What is the Difference Between Polyurethane, Lacquer & Shellac Finishes

What is the Difference Between Polyurethane, Lacquer & Shellac Finishes

Shellac, Lacquer and Polyurethane, are the variety of finishes used on the furniture and you might have come across them while buying furniture for your home. Although, all these are doing similar jobs of making your furniture look beautiful with that extra shine yet there are some differences between these finishes that you must know before selecting them for your furniture.  

Choosing the right finish for your wood project is the key for getting the results you want, but knowing where to start from can be a bit confusing—until you understand a few basics.

Let’s first talk about what they have in common:

  • All these finishes protect the wood.
  • All are applied as a top coat.
  • All create a smooth, clear finish on the wooden surface.

Despite having so many similarities, these products are recommended not to be used interchangeably. Following is a basic description of Shellac, Lacquer and Polyurethane Finishes and differences between them, take a look.

Shellac:   This finish is virtually a natural product that creates a lustrous, mid-gloss sheen with a golden tint.

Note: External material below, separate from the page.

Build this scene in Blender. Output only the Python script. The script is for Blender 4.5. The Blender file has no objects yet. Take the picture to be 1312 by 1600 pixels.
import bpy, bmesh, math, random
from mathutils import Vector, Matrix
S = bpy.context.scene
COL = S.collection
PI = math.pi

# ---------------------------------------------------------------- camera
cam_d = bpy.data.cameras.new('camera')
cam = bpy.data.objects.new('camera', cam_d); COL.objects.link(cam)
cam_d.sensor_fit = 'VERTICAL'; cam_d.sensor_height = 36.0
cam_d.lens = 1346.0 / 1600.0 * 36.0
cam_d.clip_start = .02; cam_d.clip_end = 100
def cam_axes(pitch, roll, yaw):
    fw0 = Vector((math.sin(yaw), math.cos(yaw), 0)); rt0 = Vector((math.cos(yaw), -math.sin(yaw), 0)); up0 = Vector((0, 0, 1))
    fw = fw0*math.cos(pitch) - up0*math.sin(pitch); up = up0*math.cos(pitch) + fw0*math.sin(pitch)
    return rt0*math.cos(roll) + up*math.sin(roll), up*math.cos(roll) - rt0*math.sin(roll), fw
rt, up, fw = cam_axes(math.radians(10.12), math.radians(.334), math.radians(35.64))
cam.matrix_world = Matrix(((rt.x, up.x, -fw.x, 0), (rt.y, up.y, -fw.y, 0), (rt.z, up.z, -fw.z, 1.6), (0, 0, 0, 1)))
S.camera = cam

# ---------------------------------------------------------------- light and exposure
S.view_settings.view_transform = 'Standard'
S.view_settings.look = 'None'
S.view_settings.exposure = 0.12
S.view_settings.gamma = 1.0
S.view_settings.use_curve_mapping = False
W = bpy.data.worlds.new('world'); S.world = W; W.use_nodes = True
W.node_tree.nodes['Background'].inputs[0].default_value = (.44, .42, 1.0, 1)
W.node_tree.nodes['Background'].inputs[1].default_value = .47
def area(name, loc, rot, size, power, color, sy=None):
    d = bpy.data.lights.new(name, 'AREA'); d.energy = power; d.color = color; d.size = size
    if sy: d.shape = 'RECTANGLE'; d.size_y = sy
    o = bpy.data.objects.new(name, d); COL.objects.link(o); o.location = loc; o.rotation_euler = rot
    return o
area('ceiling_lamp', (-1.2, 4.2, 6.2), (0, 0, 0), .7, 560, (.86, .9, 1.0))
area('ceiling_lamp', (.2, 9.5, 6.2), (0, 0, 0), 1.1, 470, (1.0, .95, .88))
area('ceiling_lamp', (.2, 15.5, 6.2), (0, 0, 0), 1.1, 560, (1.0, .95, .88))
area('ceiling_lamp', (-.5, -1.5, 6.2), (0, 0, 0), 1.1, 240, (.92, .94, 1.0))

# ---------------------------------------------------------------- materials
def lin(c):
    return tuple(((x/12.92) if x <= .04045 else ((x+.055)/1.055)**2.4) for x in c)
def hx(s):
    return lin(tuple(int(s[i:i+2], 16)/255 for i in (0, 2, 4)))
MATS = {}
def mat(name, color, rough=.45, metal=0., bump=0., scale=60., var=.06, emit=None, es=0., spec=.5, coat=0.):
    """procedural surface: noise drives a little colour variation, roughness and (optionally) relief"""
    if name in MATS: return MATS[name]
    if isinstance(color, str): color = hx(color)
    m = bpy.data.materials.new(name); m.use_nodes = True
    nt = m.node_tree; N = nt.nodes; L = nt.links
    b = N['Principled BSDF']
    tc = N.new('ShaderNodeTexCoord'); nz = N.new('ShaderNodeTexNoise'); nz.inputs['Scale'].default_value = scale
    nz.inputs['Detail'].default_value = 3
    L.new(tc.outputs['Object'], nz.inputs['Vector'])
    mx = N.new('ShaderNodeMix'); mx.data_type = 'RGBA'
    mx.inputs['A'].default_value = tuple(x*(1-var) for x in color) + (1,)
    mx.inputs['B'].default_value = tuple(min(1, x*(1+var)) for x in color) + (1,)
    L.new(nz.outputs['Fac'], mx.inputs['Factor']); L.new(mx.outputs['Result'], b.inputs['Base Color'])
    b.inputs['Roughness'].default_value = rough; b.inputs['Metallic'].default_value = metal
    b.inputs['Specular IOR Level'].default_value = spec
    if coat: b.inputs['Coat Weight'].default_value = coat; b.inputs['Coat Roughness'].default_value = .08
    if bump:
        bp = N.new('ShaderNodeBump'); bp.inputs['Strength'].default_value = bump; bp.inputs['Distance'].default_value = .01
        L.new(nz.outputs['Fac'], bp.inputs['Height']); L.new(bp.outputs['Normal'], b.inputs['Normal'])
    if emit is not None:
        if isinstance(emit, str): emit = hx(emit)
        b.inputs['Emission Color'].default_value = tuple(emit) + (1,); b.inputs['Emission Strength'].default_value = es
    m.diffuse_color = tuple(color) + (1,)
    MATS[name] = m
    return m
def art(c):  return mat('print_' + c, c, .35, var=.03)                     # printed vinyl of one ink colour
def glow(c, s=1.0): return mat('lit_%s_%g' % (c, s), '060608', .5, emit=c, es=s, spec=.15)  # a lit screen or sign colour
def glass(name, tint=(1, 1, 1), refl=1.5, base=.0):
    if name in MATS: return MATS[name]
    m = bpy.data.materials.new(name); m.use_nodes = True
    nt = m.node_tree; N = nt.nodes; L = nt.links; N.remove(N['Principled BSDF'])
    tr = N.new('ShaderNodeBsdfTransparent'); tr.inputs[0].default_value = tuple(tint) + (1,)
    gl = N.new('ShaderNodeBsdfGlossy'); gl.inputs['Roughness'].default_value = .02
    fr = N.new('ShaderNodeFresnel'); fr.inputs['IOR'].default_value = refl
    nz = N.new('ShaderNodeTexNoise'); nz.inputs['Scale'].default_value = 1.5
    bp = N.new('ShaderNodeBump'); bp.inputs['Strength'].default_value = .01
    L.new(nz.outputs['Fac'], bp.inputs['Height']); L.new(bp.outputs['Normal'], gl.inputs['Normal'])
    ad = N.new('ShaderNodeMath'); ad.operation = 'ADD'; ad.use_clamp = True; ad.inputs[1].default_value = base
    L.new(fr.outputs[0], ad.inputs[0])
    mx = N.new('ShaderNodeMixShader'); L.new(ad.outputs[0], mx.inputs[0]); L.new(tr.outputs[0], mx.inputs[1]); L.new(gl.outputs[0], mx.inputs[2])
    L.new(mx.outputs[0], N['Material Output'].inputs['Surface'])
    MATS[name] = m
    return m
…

Lacquer: Lacquer is a clear nitrocellulose dissolved in a solvent that creates a crystal-clear, hard wearing finish and can be applied by sprayer for an ultra-smooth surface. It comes in satin, semi-gloss and gloss. It’s also available in an aerosol option.

Polyurethane: This durable product is available in several finishes ranging from matte to gloss. Oil-based is the hardiest and has a slight amber hue, while water-based has less odor and a crystal clear finish. Also, polyurethane (poly) comes in two formulations (water and oil-based) that can be applied accordingly.

Note: According to their best usage, we’ve categorized these products in the next section.   

Dry to Touch: While oil-based polyurethane requires 4 hours to dry to touch, rest of the finishes are much faster:

  • Lacquer (30 min.)
  • Shellac (1 hr.)
  • Water-based poly (2 hours)

Easy to Apply: If you want to ensure no brush marks and an even finish, oil-based poly is your best bet— it self-levels, correcting inconsistencies in your application. Lacquer is even more forgiving, letting you skip sanding and hole-filling altogether.

Easy to Clean:   All finishes are easy to clean, however, water-based poly is best out of these as it can be washed off with just soap and water.

Best for a Golden Glow:  Oil-based poly and shellac bring out the warmth and beauty of natural wood.

Best for Ultra-Clear Finish: Lacquer is the best choice for leaving the desired color exactly as is—because of its high clarity. Water-based poly is the second-best option.

Most Durable: Poly stands up best to scuffs, scratches and wear.